** begin **

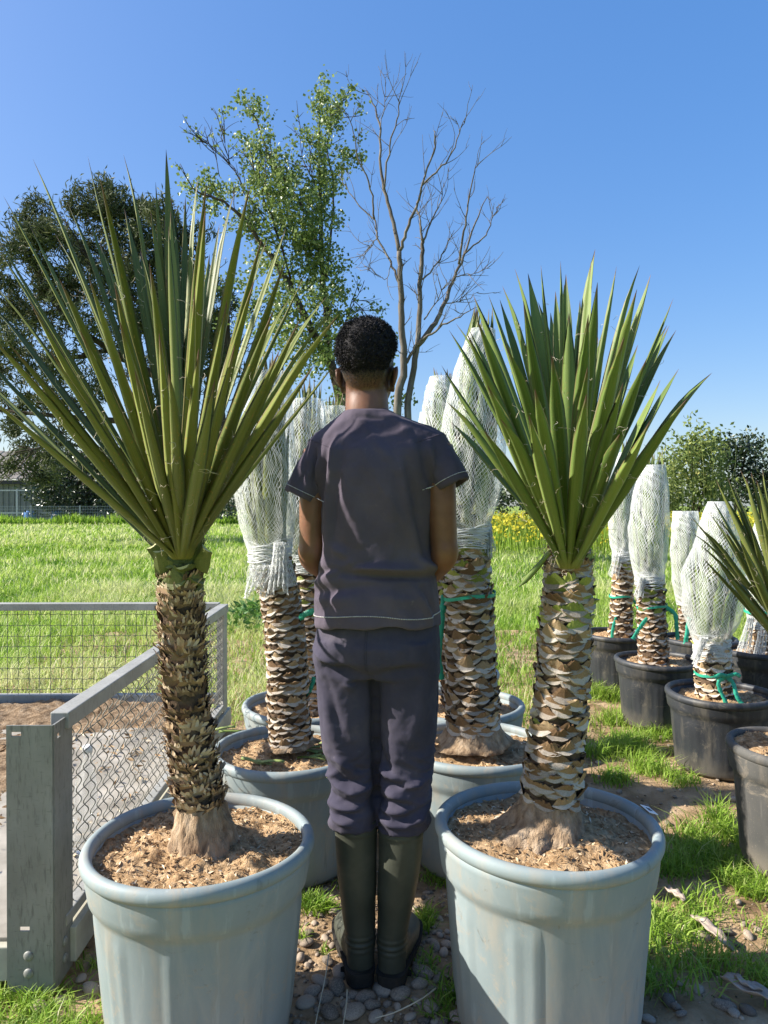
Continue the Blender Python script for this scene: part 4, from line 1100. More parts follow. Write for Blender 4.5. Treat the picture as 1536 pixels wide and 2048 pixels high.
tipsR = [(946, 591, 0), (910, 648, 1), (897, 661, 0), (883, 731, 0), (892, 804, 0), (933, 666, -1), (976, 591, 1), (953, 639, -1), (1003, 573, 1), (999, 600, 1), (1028, 539, 1), (1055, 548, 1), (1081, 530, 1), (1046, 602, -1), (1010, 693, -1), (1120, 523, 1), (1131, 550, 1), (1110, 584, 1),
         (1190, 500, 0), (1181, 525, 1), (1194, 566, -1), (1232, 534, 1), (1248, 602, 1), (1279, 532, 0), (1273, 580, -1), (1300, 550, 1), (1345, 598, 0), (1333, 652, 1), (1352, 661, 0), (1357, 738, 1), (1424, 747, 0), (1375, 797, -1), (1293, 718, -1), (1248, 675, -1), (1246, 765, -1), (1175, 734, -1),
         (1173, 788, -1), (1176, 630, -1), (1103, 711, -1), (1069, 779, -1), (1057, 830, -1), (974, 770, -1), (967, 861, -1), (922, 815, 1), (1239, 870, -1), (1159, 602, 1), (1140, 640, 1), (1060, 640, 1), (1210, 640, 1), (1320, 760, 1), (960, 720, 1), (1000, 660, 1), (1275, 690, 1), (1000, 840, -1), (1300, 840, -1)]
crown(yr, locR, T, tipsR, dR, .70, .0152, 'R', T.c[-1][2] - .05, T.c[-1][2] + .07, extra=8, young=6)
put_leaf(yr, Vector(pw(1100, 1105, dR - .04, locR)), Vector(pw(1038, 1174, dR - .07, locR)), .0075, 'R', T.c[-1], nm='drooping_leaf')
put_leaf(yr, Vector(pw(1098, 1098, dR - .03, locR)), Vector(pw(1046, 1166, dR - .05, locR)), .0065, 'R', T.c[-1], nm='drooping_leaf')
# white plant tag on the rim
mt_tag = M('white_tag', [(0, (.72, .74, .76))], rough=.4)
a = math.radians(4)
g = G(); g.box((0, 0, 0), (.024, .050, .0012)); g.box((0, 0, .0010), (.010, .018, .0008), mi=1)
o = g.obj('plant_tag', [mt_tag, mt_dark], yr, False); o.location = (.2775 * .945 + .010, .045, .500); o.rotation_euler = (0, math.radians(18), math.radians(8))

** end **

* _PROBLEM_: Copy the whole listing above word for word but do not carry over the pictures.

* _RESULT OF THE TASK_:
Continue the Blender Python script for this scene: part 4, from line 1100. More parts follow. Write for Blender 4.5. Treat the picture as 1536 pixels wide and 2048 pixels high.
tipsR = [(946, 591, 0), (910, 648, 1), (897, 661, 0), (883, 731, 0), (892, 804, 0), (933, 666, -1), (976, 591, 1), (953, 639, -1), (1003, 573, 1), (999, 600, 1), (1028, 539, 1), (1055, 548, 1), (1081, 530, 1), (1046, 602, -1), (1010, 693, -1), (1120, 523, 1), (1131, 550, 1), (1110, 584, 1),
         (1190, 500, 0), (1181, 525, 1), (1194, 566, -1), (1232, 534, 1), (1248, 602, 1), (1279, 532, 0), (1273, 580, -1), (1300, 550, 1), (1345, 598, 0), (1333, 652, 1), (1352, 661, 0), (1357, 738, 1), (1424, 747, 0), (1375, 797, -1), (1293, 718, -1), (1248, 675, -1), (1246, 765, -1), (1175, 734, -1),
         (1173, 788, -1), (1176, 630, -1), (1103, 711, -1), (1069, 779, -1), (1057, 830, -1), (974, 770, -1), (967, 861, -1), (922, 815, 1), (1239, 870, -1), (1159, 602, 1), (1140, 640, 1), (1060, 640, 1), (1210, 640, 1), (1320, 760, 1), (960, 720, 1), (1000, 660, 1), (1275, 690, 1), (1000, 840, -1), (1300, 840, -1)]
crown(yr, locR, T, tipsR, dR, .70, .0152, 'R', T.c[-1][2] - .05, T.c[-1][2] + .07, extra=8, young=6)
put_leaf(yr, Vector(pw(1100, 1105, dR - .04, locR)), Vector(pw(1038, 1174, dR - .07, locR)), .0075, 'R', T.c[-1], nm='drooping_leaf')
put_leaf(yr, Vector(pw(1098, 1098, dR - .03, locR)), Vector(pw(1046, 1166, dR - .05, locR)), .0065, 'R', T.c[-1], nm='drooping_leaf')
# white plant tag on the rim
mt_tag = M('white_tag', [(0, (.72, .74, .76))], rough=.4)
a = math.radians(4)
g = G(); g.box((0, 0, 0), (.024, .050, .0012)); g.box((0, 0, .0010), (.010, .018, .0008), mi=1)
o = g.obj('plant_tag', [mt_tag, mt_dark], yr, False); o.location = (.2775 * .945 + .010, .045, .500); o.rotation_euler = (0, math.radians(18), math.radians(8))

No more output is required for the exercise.